Key features and enhancements in FLOW-3D AM 2025R1 include:
- Unified User Interface and Pre-Loaded Templates: A streamlined, intuitive interface simplifies setup for complex simulations. Three new templates—powder operations, laser melting, and laser melting with active particles—allow users to quickly configure models, ensuring consistency across the AM process from powder bed preparation to final part analysis.
- High-Performance Computing (HPC) Support: Leveraging OpenMP-MPI parallelization in the core solver, simulations on HPC clusters achieve up to 9x faster runtimes compared to standard workstations. This is particularly beneficial for high-resolution models, such as single-track laser melting, enabling faster iteration for parametric studies and optimization.
- Improved Physics Models:
- Enhanced laser reflection modeling, including energy reflections from free surfaces, for more accurate simulations of the keyhole regime and melt pool dynamics.
- Integrated DEM for realistic powder particle interactions, collisions, and friction, extending to granular flow and particle-laden scenarios.

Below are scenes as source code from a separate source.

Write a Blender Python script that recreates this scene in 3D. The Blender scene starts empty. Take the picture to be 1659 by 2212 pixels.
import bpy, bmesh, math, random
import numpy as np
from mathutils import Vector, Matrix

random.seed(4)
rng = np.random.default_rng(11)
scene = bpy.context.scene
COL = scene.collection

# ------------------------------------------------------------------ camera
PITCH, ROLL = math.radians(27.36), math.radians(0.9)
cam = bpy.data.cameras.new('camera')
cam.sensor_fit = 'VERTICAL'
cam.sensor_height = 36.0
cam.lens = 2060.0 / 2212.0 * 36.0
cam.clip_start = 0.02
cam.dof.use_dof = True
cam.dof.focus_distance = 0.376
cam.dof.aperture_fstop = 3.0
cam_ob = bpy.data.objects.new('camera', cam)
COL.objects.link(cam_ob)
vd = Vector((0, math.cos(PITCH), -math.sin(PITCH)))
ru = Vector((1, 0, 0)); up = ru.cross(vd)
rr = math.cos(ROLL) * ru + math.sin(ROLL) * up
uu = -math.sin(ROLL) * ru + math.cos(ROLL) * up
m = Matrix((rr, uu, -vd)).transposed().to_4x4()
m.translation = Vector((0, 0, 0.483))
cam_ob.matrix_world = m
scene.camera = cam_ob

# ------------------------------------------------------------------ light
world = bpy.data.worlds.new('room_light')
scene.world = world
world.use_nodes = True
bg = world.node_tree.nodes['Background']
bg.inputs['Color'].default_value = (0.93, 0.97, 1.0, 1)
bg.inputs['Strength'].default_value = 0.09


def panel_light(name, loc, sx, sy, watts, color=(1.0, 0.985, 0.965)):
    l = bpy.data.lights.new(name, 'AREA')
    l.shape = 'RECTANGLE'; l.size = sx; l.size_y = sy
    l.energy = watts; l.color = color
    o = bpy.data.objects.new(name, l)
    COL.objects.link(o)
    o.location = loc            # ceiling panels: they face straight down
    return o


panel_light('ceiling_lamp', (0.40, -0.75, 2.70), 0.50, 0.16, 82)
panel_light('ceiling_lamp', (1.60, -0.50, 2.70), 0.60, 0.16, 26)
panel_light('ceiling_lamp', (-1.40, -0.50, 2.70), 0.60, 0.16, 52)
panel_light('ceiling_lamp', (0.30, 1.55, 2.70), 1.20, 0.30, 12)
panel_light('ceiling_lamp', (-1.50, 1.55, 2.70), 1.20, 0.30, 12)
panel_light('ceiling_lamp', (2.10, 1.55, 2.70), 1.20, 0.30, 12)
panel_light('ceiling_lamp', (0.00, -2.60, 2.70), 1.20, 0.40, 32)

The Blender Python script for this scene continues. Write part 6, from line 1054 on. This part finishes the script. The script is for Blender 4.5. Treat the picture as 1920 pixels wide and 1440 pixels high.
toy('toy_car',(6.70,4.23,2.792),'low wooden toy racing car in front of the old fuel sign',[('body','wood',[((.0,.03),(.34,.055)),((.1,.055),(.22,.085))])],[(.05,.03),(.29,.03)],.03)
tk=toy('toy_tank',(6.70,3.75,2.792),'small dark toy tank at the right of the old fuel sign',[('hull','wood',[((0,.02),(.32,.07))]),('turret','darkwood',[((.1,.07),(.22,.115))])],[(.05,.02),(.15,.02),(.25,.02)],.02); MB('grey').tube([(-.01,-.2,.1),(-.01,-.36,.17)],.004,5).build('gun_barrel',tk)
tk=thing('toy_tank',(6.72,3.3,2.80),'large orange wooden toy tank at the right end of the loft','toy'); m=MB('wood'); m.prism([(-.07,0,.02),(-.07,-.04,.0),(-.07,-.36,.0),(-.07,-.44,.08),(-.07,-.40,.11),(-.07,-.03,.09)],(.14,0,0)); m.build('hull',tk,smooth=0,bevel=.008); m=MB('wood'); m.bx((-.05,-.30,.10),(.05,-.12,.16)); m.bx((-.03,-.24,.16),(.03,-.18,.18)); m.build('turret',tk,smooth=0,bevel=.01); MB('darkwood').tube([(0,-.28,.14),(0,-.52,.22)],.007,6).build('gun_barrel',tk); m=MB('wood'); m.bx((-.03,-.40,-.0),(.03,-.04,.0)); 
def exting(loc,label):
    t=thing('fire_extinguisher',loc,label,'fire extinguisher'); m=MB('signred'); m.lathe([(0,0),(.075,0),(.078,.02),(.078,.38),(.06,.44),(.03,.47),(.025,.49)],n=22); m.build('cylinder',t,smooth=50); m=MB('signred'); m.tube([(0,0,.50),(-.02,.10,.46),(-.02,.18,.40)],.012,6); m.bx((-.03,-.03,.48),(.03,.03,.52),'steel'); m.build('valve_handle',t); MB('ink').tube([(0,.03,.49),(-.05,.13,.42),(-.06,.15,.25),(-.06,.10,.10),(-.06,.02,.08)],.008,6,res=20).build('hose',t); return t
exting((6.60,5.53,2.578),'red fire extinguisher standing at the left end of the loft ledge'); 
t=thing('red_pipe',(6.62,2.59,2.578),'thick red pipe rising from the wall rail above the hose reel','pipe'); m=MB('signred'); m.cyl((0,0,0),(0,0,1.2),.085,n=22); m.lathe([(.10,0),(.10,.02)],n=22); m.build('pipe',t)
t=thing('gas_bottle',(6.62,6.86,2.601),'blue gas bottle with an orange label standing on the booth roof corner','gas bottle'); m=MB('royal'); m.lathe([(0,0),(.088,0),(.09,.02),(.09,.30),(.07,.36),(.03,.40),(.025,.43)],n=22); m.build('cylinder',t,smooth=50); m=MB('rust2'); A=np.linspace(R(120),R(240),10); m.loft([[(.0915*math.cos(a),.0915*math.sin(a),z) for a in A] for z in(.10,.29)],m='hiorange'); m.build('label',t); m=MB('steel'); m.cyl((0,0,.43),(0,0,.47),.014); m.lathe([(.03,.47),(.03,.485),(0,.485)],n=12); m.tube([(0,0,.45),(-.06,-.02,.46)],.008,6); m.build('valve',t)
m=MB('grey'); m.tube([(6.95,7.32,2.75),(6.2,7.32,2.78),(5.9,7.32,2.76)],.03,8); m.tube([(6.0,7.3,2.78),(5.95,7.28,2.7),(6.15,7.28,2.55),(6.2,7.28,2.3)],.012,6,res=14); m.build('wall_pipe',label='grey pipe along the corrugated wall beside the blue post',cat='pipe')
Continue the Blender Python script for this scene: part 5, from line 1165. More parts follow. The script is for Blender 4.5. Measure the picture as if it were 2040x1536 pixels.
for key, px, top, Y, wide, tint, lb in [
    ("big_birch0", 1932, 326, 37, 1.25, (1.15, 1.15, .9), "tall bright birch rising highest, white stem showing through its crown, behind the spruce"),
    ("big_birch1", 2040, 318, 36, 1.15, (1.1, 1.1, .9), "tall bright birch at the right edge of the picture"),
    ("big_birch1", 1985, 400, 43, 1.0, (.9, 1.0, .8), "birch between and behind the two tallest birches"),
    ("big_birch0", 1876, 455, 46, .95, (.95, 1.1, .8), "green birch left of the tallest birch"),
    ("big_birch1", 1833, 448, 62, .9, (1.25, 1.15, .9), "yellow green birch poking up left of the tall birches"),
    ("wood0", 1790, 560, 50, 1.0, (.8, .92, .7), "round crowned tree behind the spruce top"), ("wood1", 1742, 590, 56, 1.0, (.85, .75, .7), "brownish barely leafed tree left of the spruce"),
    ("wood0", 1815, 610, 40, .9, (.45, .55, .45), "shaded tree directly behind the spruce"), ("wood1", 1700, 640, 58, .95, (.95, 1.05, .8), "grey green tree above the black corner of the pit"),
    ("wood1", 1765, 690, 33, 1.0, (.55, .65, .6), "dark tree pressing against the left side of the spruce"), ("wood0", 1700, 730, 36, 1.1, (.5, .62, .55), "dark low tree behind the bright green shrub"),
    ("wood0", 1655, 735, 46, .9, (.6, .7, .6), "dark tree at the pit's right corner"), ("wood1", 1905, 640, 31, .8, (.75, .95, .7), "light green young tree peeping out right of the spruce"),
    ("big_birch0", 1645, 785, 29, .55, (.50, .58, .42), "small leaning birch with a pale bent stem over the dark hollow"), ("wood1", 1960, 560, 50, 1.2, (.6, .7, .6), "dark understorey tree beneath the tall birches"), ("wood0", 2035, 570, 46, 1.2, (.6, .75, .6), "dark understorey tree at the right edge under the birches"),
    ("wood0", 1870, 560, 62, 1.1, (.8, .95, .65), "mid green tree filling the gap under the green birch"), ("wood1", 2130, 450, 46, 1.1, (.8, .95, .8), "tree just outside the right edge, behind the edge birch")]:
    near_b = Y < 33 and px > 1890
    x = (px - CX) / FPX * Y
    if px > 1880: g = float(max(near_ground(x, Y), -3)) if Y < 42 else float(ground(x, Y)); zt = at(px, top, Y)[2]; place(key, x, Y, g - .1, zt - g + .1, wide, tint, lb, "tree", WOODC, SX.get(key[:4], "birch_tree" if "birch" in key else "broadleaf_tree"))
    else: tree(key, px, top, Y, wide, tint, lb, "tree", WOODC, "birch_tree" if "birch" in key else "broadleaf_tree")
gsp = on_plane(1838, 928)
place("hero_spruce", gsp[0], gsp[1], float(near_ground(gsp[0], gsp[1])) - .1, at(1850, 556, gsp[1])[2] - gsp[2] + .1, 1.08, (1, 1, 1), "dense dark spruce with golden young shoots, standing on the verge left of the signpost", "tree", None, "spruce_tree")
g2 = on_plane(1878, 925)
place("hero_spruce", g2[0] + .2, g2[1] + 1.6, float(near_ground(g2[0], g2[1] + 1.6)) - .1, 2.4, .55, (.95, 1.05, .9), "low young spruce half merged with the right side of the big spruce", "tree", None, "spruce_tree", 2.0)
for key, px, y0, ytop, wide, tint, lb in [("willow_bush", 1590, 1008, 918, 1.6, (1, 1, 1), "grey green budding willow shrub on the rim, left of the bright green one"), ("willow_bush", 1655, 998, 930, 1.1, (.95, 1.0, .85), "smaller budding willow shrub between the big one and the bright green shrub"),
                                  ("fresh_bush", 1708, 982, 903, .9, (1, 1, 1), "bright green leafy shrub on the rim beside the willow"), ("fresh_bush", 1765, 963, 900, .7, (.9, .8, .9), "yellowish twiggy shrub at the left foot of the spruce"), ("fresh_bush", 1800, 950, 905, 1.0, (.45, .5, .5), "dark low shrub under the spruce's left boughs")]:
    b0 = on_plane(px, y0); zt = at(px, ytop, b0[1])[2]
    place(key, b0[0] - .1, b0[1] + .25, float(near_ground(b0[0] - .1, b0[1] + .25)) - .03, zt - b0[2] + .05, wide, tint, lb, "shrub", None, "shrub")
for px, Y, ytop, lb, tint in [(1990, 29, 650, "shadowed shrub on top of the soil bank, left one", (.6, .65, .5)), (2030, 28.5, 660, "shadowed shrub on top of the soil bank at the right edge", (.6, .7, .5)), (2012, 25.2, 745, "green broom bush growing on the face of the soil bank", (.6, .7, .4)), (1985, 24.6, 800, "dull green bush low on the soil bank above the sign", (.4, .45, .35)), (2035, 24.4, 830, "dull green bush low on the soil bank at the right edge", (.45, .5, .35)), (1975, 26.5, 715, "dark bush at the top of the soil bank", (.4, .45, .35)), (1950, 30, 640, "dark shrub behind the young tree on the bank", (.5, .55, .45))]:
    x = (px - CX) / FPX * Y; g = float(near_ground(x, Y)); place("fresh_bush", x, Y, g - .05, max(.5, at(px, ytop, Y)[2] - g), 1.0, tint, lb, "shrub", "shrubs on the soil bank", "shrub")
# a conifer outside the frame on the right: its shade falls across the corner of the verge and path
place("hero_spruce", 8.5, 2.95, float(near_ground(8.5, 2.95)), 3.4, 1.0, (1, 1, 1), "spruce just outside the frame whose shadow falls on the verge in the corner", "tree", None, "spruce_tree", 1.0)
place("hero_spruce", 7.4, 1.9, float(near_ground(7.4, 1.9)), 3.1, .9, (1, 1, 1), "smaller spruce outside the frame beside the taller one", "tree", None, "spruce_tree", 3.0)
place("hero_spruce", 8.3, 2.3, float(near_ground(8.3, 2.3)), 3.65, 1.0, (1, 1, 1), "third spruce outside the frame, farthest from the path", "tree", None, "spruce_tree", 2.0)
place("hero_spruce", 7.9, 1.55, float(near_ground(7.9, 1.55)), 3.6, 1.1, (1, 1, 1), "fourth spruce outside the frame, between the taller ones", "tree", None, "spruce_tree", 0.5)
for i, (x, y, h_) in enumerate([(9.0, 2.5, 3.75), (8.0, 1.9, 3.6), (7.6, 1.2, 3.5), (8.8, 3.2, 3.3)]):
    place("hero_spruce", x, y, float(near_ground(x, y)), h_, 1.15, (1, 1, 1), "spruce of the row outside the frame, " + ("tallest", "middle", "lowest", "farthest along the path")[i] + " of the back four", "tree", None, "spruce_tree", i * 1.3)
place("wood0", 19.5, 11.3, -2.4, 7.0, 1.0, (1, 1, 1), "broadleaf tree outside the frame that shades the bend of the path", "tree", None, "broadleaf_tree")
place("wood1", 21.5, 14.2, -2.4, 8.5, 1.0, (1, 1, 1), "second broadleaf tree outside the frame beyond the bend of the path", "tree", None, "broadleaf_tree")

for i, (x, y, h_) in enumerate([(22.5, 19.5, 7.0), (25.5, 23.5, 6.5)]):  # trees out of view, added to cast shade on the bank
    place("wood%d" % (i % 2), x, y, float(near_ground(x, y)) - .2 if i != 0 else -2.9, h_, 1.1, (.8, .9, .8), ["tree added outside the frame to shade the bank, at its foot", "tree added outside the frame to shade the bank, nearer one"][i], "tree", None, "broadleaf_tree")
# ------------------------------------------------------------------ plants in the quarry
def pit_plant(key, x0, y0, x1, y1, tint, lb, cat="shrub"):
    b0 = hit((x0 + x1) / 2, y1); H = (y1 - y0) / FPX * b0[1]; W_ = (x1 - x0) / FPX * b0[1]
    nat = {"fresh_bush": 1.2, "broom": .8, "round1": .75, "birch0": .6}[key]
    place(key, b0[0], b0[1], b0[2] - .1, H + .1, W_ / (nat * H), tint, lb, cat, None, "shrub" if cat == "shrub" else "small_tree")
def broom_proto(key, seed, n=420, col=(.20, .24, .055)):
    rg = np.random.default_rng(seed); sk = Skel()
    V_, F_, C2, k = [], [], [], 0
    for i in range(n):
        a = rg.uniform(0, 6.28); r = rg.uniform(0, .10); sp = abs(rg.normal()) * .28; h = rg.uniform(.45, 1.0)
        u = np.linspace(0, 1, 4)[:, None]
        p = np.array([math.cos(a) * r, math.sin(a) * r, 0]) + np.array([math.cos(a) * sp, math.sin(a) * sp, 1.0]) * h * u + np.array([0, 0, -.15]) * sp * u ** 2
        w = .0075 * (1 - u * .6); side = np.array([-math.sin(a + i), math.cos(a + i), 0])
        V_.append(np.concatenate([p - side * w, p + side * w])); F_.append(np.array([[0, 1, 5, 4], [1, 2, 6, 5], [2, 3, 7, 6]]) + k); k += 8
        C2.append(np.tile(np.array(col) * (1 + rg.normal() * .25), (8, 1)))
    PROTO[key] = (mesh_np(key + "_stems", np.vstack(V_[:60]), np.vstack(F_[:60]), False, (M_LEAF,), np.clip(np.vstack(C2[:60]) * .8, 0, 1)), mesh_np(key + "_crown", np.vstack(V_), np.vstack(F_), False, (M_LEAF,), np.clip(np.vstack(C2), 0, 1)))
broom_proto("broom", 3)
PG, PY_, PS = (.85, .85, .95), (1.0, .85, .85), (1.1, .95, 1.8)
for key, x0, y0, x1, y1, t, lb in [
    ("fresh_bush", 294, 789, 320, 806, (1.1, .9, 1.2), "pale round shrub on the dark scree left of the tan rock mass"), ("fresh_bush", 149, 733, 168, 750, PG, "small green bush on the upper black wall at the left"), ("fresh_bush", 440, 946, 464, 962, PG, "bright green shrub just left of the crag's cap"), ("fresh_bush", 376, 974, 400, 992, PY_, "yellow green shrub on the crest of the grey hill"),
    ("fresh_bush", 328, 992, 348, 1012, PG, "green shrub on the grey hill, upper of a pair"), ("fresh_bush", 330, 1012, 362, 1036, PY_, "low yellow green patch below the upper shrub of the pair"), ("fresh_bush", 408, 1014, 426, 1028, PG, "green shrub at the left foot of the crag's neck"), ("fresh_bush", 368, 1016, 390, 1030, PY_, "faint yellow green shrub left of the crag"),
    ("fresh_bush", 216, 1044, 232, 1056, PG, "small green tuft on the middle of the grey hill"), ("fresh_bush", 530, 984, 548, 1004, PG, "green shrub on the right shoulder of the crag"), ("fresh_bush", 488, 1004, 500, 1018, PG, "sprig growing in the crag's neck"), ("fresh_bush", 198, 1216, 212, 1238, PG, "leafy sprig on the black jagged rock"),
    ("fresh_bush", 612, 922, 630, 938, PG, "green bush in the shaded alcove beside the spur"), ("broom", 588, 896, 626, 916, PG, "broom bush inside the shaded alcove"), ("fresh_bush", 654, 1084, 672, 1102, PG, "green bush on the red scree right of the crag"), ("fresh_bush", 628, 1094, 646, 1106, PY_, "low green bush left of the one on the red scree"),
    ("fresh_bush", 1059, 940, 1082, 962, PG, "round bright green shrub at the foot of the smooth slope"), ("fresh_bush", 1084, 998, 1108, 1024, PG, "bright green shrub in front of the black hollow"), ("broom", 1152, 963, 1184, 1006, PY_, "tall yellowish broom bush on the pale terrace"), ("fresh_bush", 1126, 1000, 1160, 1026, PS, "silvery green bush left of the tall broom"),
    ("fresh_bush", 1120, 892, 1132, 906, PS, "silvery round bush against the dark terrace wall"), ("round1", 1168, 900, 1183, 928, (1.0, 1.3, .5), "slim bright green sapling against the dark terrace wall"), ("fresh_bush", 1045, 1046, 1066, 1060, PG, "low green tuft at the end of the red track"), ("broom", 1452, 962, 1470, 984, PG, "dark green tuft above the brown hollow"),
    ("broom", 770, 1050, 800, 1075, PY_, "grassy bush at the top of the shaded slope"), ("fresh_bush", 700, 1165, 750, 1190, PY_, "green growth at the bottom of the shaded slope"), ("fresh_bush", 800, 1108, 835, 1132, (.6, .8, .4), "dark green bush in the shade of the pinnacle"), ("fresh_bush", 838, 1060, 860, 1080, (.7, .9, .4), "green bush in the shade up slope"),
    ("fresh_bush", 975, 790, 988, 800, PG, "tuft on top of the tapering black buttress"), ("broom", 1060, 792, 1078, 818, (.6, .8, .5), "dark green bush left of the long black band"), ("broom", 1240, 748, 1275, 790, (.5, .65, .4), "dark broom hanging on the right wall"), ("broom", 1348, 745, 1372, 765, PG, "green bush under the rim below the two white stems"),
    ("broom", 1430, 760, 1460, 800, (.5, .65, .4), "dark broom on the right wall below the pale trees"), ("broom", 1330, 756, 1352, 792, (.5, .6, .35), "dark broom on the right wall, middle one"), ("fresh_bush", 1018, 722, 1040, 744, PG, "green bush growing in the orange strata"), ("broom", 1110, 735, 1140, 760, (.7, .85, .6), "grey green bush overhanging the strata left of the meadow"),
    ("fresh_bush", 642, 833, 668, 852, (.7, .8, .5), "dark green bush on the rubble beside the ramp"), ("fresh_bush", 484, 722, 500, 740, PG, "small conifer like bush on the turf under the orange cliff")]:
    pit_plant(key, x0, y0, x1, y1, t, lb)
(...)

- Advanced heat transfer, phase change, and solidification models to predict porosity, distortion, and residual stresses with higher fidelity.
- Automation and Integration: Compatible with FLOW-3D (x) for workflow automation, including dedicated AM nodes for design space exploration, sensitivity analyses, and process optimization. Results can be exported in formats like EXODUS II for compatibility with third-party postprocessors and FEA tools.
- Post-Processing Enhancements: Improved visualization of fluids, melt regions, heat sources, reflections, and particles. Supports path tracing, smoothed faceted surfaces, and automated outputs for easier interpretation of porosity and cavitation risks.